Mi asamblea de ubicación laboral en quinto año comenzó temprano. Eran las 3 de la tarde y nos reunieron en el aula para asignarnos un lugar en varios medios de comunicación. Yo quería ser profesora, porque mi abuelo fue abogado, mi abuela economista, mi mamá farmacéutica, y todos trabajaron en la Universidad de Oriente. Yo quería hacer periodismo e investigar, porque ser periodista es solo una versión de ser científico: no quieres que nada pase por alto.
Aquella tarde de julio del 2013 un amigo del aula me dijo que yo sería la Doctora en Ciencias más joven del país algún día. Y no tenía cartas, ni caracoles, ni bolas de cristal. Seguramente vio mis ganas de seguir aquel camino que comencé con la tesis, que tuve que hacer al tiempo que trabajaba para la Agencia Cubana de Noticias. Al año ya tenía un proyecto y un tutor.
Uno no comienza a ser doctor cuando inscribe el tema, o cuando atesta mil veces, o cuando predefiende la tesis. En realidad es un proceso de crecimiento lento, desesperante. Inicia en las noches en vilo frente a la computadora, cuando todos duermen y solo queda el café; en las tablas de datos por procesar, en ese capítulo 1 interminable, en la alegría del artículo y en el estrés que emana del sudor.

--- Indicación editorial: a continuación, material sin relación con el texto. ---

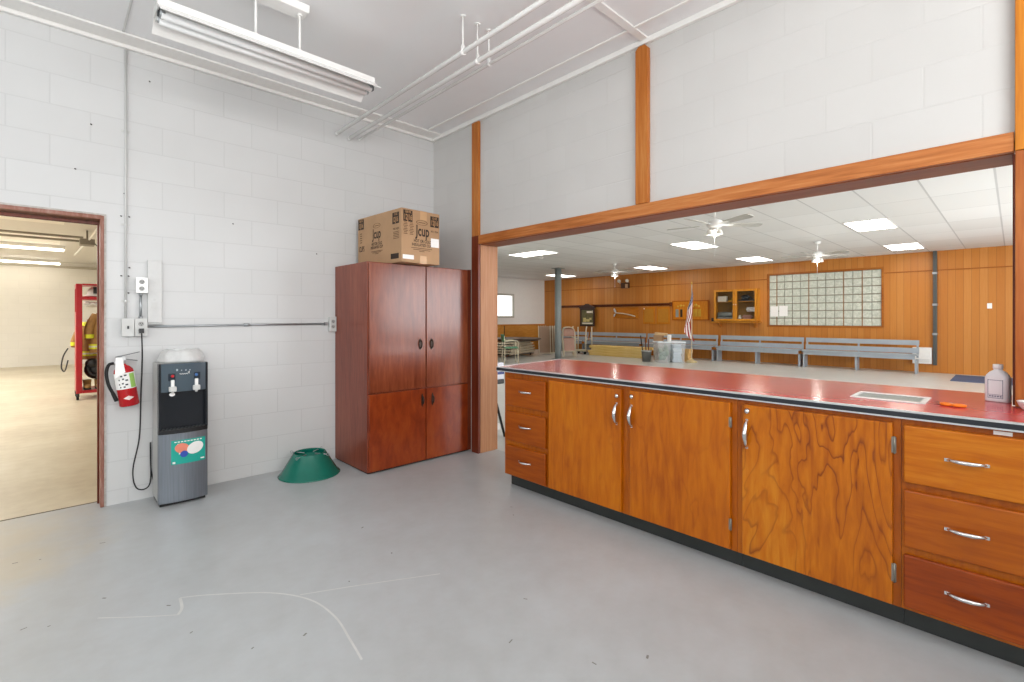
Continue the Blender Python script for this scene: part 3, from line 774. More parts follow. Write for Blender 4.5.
# teal poster on the lower door
def posty(x): return bow((x-CX0)/(CX1-CX0))-.0012
m = M(); A0, A1, Z0_, Z1_ = .604, .808, .285, .452
m.grid(lambda u, v: (A0+(A1-A0)*u, posty(A0+(A1-A0)*u), Z0_+(Z1_-Z0_)*v+.006*u*0), 10, 2)
po = obj('poster', m, flat('poster teal', '16a596', .4, var=.03), wc); po['label'] = 'teal poster with coral, white and blue circles'
def disc(cx, cz, rx, rz, mt, lift, ang=0):
    m = M(); n = 26; q = []
    for k in range(n):
        a = 2*math.pi*k/n; x = cx+rx*math.cos(a)*math.cos(ang)-rz*math.sin(a)*math.sin(ang); z = cz+rx*math.cos(a)*math.sin(ang)+rz*math.sin(a)*math.cos(ang)
        q.append((x, posty(x)-lift, z))
    q.append((cx, posty(cx)-lift, cz)); m.add(q, [(i, (i+1) % n, n) for i in range(n)]); return obj('poster_print', m, mt, po)
m_coral = flat('poster coral', 'e98a72', .4); m_pblue = flat('poster blue', '2b4fb0', .4)
disc(.666, .395, .042, .034, m_coral, .0016, R(-10)); disc(.678, .352, .023, .023, m_pblue, .0024); disc(.745, .386, .052, .040, m_paper, .0032, R(25))
m = M()
for i in range(9):
    x = .622+i*.019; m.add([(x, posty(x)-.0006, .436), (x+.013, posty(x+.013)-.0006, .436), (x+.013, posty(x+.013)-.0006, .443), (x, posty(x)-.0006, .443)], [(0,1,2,3)])
for x, z, w_, h_ in ((.612, .291, .016, .014), (.778, .298, .024, .009), (.640, .418, .014, .009), (.648, .352, .013, .012)):
    m.add([(x, posty(x)-.0007, z), (x+w_, posty(x+w_)-.0007, z), (x+w_, posty(x+w_)-.0007, z+h_), (x, posty(x)-.0007, z+h_)], [(0,1,2,3)])
pieces('poster_print', m, m_paper, po)
# power cord
m = M()
cord = smooth([(.468, 4.270, 1.212), (.470, 4.272, 1.16), (.478, 4.325, 1.0), (.470, 4.325, .72), (.462, 4.325, .45), (.425, 4.32, .23), (.440, 4.318, .105), (.488, 4.318, .075), (.525, 4.325, .12), (.528, 4.335, .30), (.527, 4.336, .40), (.529, 4.336, .22), (.545, 4.325, .12), (.560, 4.31, .115)], 7)
m.tube(cord, .0045, 7); m.box((.455, 4.262, 1.195), (.482, 4.290, 1.228)); obj('power_cord', m, m_black, wc)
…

De repente te miras al espejo: estás despeinada y tampoco tienes ganas de peinarte o maquillarte, porque solo piensas en aquella página que debes reducir porque no alcanzan las cuartillas.
En los primeros dos años no te lo crees y hasta actúas como una persona normal, que de vez en cuando recuerda que está haciendo un doctorado. Hasta que comienzas a abstraerte, como los artistas. No quieres que nadie interrumpa el proceso creativo. Encuentras mucha gente en el camino: aquellos que te dicen que perderás la cordura, que no valdrá la pena o que te miran con desconfianza porque eres muy joven, o muy viejo, o muy complicado.
Pero qué bueno es haber perdido la cordura cuando llegas por fin a la predefensa y el tribunal decide apalearte. Cuando te critican hasta el título y el modelo que propusiste no es lo suficientemente complicado; cuando pasan cuatro, cinco horas, y ellos siguen ahí, golpeando tus noches de desvelo y tus amistades abandonadas. Al salir de la predefensa tienes la sensación de que ya lo viste todo y te vas a casa, pasas una semana recluido y finalmente brota la energía para comenzar todo de nuevo.
Hasta que llega el día donde todo el mundo te está felicitando porque defendiste. Te dicen “doctor”, “doctora”, y la palabra suena en tu cabeza una y otra vez. Lo repites para que no se te olvide más. No creo que el doctorado sea un cuarto en el que los que están adentro empujan la puerta para que no logres abrirla. Es más una carrera de obstáculos contra uno mismo, contra el tiempo y la desmotivación.
Puede que termines la tesis usando espejuelos o con la sensación de que debes redactar el primer capítulo a las tres de la mañana; pero es mucho más productivo agradecer a los que te ayudaron, a la Revolución, a Fidel, a tu universidad, a tus padres y abuelos, a tu país. Y eso es lo que de alguna forma todos hacemos después de ganar la pelea: celebrar la victoria y seguir luchando.